• [Problem to work on]: Reproduce the full listing that appears beneath this instruction exactly.
══════════
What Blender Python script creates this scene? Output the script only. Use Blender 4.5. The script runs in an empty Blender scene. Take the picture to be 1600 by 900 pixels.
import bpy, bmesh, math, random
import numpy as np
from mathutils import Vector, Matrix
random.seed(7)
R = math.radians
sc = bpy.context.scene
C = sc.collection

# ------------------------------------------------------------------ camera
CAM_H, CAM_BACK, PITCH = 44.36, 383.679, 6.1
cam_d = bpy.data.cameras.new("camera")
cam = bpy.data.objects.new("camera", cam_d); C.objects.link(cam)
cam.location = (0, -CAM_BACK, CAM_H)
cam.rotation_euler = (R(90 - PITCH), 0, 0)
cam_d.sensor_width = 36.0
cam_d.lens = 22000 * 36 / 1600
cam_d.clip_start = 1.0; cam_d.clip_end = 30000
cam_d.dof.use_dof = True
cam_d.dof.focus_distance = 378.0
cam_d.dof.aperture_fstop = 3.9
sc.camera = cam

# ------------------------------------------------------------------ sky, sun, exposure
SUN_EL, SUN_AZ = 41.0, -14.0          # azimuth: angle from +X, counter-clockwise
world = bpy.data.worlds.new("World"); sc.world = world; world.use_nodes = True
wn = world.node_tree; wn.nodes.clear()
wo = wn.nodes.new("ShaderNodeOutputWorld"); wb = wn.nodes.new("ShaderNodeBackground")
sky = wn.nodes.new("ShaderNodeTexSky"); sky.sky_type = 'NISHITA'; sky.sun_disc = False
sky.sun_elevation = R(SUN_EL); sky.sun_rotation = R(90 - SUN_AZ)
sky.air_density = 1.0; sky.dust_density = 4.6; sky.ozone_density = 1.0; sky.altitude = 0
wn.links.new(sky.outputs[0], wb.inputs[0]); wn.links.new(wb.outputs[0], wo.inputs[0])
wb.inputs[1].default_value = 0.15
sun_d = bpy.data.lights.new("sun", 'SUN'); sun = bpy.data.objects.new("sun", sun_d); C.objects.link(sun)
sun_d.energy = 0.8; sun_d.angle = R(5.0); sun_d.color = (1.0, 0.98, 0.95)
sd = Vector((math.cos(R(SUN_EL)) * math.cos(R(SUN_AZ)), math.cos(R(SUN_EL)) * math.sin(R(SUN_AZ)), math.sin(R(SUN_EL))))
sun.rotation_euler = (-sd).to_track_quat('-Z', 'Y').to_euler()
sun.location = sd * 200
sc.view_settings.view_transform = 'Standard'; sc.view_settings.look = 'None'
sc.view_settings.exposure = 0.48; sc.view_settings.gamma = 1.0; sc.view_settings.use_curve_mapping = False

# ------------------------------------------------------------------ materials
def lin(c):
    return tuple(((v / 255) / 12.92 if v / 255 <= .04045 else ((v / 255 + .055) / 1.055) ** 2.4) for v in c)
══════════
• [Result for this exercise]:
What Blender Python script creates this scene? Output the script only. Use Blender 4.5. The script runs in an empty Blender scene. Take the picture to be 1600 by 900 pixels.
import bpy, bmesh, math, random
import numpy as np
from mathutils import Vector, Matrix
random.seed(7)
R = math.radians
sc = bpy.context.scene
C = sc.collection

# ------------------------------------------------------------------ camera
CAM_H, CAM_BACK, PITCH = 44.36, 383.679, 6.1
cam_d = bpy.data.cameras.new("camera")
cam = bpy.data.objects.new("camera", cam_d); C.objects.link(cam)
cam.location = (0, -CAM_BACK, CAM_H)
cam.rotation_euler = (R(90 - PITCH), 0, 0)
cam_d.sensor_width = 36.0
cam_d.lens = 22000 * 36 / 1600
cam_d.clip_start = 1.0; cam_d.clip_end = 30000
cam_d.dof.use_dof = True
cam_d.dof.focus_distance = 378.0
cam_d.dof.aperture_fstop = 3.9
sc.camera = cam

# ------------------------------------------------------------------ sky, sun, exposure
SUN_EL, SUN_AZ = 41.0, -14.0          # azimuth: angle from +X, counter-clockwise
world = bpy.data.worlds.new("World"); sc.world = world; world.use_nodes = True
wn = world.node_tree; wn.nodes.clear()
wo = wn.nodes.new("ShaderNodeOutputWorld"); wb = wn.nodes.new("ShaderNodeBackground")
sky = wn.nodes.new("ShaderNodeTexSky"); sky.sky_type = 'NISHITA'; sky.sun_disc = False
sky.sun_elevation = R(SUN_EL); sky.sun_rotation = R(90 - SUN_AZ)
sky.air_density = 1.0; sky.dust_density = 4.6; sky.ozone_density = 1.0; sky.altitude = 0
wn.links.new(sky.outputs[0], wb.inputs[0]); wn.links.new(wb.outputs[0], wo.inputs[0])
wb.inputs[1].default_value = 0.15
sun_d = bpy.data.lights.new("sun", 'SUN'); sun = bpy.data.objects.new("sun", sun_d); C.objects.link(sun)
sun_d.energy = 0.8; sun_d.angle = R(5.0); sun_d.color = (1.0, 0.98, 0.95)
sd = Vector((math.cos(R(SUN_EL)) * math.cos(R(SUN_AZ)), math.cos(R(SUN_EL)) * math.sin(R(SUN_AZ)), math.sin(R(SUN_EL))))
sun.rotation_euler = (-sd).to_track_quat('-Z', 'Y').to_euler()
sun.location = sd * 200
sc.view_settings.view_transform = 'Standard'; sc.view_settings.look = 'None'
sc.view_settings.exposure = 0.48; sc.view_settings.gamma = 1.0; sc.view_settings.use_curve_mapping = False

# ------------------------------------------------------------------ materials
def lin(c):
    return tuple(((v / 255) / 12.92 if v / 255 <= .04045 else ((v / 255 + .055) / 1.055) ** 2.4) for v in c)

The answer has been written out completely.